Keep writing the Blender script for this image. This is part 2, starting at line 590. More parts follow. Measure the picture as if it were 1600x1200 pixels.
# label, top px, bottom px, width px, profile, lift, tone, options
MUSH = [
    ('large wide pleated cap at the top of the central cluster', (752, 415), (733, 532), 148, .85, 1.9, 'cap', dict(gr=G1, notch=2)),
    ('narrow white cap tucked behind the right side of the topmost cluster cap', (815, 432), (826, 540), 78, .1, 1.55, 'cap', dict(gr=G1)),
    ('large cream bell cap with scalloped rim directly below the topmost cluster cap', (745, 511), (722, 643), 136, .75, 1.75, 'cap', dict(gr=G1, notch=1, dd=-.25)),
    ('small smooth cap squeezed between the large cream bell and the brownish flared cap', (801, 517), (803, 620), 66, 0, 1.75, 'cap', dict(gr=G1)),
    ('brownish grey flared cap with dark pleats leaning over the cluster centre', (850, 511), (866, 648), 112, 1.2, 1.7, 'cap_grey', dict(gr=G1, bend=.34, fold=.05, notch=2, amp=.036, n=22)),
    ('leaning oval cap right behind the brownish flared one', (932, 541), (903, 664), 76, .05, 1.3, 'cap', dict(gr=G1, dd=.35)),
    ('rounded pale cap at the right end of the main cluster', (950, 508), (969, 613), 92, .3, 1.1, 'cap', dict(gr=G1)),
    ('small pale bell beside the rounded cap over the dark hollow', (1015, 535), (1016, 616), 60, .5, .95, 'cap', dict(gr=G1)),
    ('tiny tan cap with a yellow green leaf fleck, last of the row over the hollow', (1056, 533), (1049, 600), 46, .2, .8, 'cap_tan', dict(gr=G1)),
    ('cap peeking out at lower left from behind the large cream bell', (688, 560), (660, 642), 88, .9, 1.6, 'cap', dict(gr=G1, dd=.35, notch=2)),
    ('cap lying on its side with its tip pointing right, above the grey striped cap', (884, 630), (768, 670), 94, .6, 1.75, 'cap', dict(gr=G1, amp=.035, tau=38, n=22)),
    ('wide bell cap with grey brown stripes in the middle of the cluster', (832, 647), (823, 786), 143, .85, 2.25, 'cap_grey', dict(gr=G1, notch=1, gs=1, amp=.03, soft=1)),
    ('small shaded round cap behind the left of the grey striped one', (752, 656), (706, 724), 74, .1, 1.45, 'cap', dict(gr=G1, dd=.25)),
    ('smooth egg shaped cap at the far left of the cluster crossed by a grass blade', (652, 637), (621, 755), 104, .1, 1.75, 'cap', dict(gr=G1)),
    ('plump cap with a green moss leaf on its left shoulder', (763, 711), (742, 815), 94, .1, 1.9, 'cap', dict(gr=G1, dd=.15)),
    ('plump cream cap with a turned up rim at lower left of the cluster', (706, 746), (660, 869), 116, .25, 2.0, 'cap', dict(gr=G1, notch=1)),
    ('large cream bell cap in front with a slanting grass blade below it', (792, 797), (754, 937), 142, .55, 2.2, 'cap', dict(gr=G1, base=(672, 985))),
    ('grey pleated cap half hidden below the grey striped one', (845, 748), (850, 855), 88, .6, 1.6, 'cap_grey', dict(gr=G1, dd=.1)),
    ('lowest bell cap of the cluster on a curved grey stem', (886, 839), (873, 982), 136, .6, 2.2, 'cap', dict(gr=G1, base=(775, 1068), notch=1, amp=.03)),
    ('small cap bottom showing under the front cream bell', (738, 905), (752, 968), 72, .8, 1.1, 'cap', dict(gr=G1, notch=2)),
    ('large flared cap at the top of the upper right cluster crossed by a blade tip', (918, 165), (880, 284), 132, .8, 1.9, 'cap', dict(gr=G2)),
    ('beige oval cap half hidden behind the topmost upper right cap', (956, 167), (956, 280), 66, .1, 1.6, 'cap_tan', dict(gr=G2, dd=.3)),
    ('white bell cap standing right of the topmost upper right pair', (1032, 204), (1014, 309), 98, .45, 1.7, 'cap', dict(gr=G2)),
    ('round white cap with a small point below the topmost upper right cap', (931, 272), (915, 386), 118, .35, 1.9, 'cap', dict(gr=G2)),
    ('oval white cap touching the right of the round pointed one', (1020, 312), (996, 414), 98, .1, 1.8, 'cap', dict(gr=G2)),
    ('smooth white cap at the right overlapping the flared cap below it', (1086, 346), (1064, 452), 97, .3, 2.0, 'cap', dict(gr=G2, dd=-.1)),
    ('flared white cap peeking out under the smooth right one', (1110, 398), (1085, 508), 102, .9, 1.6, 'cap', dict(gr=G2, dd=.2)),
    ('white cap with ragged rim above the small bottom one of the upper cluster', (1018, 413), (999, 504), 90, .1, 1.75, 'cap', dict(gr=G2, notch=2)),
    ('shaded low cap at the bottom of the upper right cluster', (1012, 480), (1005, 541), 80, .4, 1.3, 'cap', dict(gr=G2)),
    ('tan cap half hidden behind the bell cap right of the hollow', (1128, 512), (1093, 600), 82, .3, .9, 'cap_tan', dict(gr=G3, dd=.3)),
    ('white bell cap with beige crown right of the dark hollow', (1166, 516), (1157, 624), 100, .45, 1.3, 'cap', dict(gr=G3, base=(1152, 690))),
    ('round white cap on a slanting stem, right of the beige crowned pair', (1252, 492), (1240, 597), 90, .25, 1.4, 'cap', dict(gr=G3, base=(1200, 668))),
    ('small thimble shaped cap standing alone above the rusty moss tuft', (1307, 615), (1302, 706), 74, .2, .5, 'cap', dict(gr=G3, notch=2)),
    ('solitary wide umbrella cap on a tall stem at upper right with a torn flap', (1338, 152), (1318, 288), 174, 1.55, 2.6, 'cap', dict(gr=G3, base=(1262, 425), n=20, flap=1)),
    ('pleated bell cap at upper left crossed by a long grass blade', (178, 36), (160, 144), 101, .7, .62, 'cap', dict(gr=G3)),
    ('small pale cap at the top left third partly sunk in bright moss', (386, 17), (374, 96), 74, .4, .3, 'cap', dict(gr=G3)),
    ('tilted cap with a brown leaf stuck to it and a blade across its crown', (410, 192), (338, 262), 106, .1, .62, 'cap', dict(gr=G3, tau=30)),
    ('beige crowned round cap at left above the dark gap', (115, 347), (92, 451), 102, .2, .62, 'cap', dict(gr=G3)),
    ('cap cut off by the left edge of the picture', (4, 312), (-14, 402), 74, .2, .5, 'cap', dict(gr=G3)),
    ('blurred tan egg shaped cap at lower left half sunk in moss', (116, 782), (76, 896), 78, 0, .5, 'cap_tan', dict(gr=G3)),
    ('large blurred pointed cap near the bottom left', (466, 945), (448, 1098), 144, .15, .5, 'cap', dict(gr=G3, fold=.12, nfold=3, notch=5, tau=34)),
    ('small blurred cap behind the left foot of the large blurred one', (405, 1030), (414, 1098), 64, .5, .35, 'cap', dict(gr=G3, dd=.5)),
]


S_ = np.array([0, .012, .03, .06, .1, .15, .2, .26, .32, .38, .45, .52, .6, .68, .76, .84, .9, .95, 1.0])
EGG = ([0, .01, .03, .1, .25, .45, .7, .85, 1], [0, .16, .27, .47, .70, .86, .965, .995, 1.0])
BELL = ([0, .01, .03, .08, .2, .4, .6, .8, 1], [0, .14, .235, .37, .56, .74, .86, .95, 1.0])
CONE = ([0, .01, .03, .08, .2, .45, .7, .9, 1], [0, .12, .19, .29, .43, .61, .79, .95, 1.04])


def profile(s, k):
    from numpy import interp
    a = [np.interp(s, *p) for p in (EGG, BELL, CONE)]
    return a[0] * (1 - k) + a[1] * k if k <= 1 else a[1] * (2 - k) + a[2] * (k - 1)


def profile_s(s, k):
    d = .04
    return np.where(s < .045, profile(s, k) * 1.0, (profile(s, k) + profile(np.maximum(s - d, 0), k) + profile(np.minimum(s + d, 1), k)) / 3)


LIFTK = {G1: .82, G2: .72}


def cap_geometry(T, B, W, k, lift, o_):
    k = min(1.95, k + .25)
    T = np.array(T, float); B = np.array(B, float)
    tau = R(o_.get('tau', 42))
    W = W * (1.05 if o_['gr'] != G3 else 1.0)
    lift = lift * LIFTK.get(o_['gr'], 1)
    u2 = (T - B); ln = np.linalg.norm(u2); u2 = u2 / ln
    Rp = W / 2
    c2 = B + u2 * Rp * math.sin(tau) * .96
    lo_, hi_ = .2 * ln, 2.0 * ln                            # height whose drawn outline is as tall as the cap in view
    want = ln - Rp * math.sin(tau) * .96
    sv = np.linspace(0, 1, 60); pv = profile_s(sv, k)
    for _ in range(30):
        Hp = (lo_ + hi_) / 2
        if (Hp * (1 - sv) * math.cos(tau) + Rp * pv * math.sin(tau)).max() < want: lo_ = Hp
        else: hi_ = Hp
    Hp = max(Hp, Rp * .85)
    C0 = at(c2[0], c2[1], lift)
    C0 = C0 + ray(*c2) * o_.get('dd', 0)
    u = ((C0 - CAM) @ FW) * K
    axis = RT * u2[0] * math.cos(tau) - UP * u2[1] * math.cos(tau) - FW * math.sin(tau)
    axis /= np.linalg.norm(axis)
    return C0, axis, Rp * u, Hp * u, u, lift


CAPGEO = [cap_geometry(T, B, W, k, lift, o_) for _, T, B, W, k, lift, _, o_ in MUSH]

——

Each line that holds the word "picture" is to be copied.

SOLUTION FOR THIS PROBLEM.
Keep writing the Blender script for this image. This is part 2, starting at line 590. More parts follow. Measure the picture as if it were 1600x1200 pixels.
    ('cap cut off by the left edge of the picture', (4, 312), (-14, 402), 74, .2, .5, 'cap', dict(gr=G3)),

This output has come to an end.